### Exercise objective:
Select all lines with the string "follow" in them, and copy those lines.

### Supplied data:
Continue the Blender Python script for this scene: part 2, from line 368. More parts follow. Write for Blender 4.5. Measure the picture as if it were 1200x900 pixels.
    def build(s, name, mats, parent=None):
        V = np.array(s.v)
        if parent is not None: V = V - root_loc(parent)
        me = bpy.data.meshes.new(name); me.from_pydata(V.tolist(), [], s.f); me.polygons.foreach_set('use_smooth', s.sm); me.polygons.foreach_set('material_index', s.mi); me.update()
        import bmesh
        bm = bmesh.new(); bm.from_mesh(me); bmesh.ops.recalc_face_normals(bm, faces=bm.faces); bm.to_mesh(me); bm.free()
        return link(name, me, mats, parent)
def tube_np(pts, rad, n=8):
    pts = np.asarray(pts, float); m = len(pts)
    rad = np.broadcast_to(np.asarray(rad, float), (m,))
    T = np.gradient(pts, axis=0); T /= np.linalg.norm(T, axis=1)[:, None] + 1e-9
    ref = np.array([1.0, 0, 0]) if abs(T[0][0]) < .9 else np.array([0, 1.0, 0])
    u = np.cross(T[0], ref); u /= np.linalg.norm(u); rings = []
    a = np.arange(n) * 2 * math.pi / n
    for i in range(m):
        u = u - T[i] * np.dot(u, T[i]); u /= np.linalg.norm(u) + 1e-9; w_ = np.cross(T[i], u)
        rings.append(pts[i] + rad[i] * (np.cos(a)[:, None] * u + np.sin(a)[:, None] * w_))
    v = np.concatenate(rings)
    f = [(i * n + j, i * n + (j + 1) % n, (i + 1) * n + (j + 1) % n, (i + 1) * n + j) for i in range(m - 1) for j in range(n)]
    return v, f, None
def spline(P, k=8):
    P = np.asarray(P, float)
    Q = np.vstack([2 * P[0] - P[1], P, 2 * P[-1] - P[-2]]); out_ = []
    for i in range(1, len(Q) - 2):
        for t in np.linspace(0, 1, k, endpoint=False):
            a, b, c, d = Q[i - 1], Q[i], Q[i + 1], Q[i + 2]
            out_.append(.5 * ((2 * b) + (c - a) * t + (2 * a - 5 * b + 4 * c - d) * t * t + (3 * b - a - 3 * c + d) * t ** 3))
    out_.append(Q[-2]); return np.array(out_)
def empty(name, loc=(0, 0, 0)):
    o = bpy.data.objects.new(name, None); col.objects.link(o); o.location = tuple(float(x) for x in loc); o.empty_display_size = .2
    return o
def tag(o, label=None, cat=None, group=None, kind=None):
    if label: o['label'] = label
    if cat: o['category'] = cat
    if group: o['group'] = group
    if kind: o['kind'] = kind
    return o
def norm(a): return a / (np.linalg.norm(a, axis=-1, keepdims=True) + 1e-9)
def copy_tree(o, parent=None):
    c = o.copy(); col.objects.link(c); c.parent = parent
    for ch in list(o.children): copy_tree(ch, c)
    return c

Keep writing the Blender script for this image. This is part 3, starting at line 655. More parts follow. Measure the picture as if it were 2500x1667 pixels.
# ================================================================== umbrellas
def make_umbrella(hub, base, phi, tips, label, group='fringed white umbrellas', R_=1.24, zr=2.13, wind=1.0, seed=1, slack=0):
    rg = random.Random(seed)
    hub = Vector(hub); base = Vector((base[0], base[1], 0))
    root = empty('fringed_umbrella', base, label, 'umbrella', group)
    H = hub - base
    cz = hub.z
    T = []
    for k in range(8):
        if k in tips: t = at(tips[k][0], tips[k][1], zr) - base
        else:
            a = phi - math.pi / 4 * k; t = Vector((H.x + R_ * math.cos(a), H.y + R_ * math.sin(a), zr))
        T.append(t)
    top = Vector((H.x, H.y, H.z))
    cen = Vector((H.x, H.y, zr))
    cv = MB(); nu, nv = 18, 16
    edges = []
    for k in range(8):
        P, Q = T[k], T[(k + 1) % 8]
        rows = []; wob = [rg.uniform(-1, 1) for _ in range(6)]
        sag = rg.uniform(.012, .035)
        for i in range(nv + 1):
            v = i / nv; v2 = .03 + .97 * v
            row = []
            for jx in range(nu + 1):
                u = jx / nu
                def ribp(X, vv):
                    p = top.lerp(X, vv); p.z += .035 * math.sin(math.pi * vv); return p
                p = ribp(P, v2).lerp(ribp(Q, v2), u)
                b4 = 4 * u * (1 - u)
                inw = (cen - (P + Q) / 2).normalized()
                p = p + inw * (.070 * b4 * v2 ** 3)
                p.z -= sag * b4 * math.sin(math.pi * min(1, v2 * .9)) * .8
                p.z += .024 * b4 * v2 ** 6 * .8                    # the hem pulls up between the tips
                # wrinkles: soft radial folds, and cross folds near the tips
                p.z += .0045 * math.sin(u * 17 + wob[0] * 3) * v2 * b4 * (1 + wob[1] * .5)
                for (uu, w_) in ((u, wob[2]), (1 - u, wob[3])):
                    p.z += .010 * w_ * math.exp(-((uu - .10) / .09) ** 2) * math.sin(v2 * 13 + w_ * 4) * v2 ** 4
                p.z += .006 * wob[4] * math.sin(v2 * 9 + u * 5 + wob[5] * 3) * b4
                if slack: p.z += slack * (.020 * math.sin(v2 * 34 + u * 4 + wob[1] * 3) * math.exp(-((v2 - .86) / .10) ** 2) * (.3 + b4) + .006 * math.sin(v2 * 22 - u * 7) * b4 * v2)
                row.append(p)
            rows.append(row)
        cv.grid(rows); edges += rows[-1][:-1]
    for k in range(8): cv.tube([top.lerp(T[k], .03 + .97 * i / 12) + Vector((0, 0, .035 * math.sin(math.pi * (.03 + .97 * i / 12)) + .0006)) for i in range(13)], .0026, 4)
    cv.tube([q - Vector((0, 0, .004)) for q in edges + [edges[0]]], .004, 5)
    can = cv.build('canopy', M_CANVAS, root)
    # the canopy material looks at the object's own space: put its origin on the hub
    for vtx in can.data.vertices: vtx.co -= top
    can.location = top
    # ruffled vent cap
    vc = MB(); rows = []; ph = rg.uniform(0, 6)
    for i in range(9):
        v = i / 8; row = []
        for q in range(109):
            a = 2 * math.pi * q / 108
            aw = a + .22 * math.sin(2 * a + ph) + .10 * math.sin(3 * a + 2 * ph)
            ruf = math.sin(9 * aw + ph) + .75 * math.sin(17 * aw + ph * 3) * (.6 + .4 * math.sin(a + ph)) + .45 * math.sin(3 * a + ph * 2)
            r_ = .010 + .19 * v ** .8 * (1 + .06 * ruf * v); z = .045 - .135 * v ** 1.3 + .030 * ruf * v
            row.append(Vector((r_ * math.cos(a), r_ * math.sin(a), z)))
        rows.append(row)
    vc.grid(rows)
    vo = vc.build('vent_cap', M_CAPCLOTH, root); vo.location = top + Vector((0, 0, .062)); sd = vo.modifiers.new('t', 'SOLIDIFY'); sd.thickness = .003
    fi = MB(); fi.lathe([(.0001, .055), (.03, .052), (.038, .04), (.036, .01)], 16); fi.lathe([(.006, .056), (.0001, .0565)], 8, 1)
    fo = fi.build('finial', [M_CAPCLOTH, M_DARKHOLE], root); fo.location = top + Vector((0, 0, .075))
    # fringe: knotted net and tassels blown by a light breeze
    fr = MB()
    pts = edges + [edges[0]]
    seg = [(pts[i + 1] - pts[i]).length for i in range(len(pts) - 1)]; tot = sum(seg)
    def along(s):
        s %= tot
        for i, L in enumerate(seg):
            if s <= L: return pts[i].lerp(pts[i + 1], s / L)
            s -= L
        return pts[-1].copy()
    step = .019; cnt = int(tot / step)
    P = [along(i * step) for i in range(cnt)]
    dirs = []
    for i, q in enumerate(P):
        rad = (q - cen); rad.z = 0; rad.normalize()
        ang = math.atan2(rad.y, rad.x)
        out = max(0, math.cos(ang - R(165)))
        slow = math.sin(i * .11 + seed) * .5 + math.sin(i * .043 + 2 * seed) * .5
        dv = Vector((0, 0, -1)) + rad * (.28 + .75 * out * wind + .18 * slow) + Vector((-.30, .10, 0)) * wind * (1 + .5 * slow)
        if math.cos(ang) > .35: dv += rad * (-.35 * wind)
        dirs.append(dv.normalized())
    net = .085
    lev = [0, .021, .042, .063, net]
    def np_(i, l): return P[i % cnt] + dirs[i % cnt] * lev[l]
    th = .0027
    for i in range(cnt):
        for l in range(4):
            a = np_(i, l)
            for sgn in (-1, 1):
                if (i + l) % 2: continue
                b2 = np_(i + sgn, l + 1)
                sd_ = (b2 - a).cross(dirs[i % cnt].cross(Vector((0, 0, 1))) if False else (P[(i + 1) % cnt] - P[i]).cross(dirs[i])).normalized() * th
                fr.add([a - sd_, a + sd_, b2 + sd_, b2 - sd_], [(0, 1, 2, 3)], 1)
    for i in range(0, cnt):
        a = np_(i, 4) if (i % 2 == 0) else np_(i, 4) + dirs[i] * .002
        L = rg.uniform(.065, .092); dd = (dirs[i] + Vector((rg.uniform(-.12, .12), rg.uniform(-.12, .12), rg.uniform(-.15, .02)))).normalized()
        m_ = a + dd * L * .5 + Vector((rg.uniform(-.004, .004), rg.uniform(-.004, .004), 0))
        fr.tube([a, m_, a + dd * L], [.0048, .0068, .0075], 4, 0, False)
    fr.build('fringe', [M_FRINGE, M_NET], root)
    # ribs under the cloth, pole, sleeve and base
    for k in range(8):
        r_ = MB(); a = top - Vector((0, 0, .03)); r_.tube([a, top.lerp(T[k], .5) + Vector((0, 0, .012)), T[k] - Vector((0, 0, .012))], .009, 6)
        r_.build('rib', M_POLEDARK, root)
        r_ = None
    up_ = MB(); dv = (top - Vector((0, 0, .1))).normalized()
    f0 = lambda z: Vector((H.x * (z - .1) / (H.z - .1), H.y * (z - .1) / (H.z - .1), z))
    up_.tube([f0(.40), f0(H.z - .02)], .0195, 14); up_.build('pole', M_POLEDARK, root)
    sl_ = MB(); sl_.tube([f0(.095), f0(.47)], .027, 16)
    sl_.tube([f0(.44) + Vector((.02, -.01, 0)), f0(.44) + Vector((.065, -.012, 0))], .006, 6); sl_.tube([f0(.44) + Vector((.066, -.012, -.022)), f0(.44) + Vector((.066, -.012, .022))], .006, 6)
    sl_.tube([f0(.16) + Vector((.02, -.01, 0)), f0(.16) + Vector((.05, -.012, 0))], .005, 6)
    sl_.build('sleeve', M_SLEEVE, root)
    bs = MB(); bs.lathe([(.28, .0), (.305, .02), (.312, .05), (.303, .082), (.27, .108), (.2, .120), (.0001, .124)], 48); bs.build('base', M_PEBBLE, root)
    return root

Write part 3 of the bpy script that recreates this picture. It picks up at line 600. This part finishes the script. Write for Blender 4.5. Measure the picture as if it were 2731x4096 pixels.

### The result:
Continue the Blender Python script for this scene: part 2, from line 368. More parts follow. Write for Blender 4.5. Measure the picture as if it were 1200x900 pixels.
Keep writing the Blender script for this image. This is part 3, starting at line 655. More parts follow. Measure the picture as if it were 2500x1667 pixels.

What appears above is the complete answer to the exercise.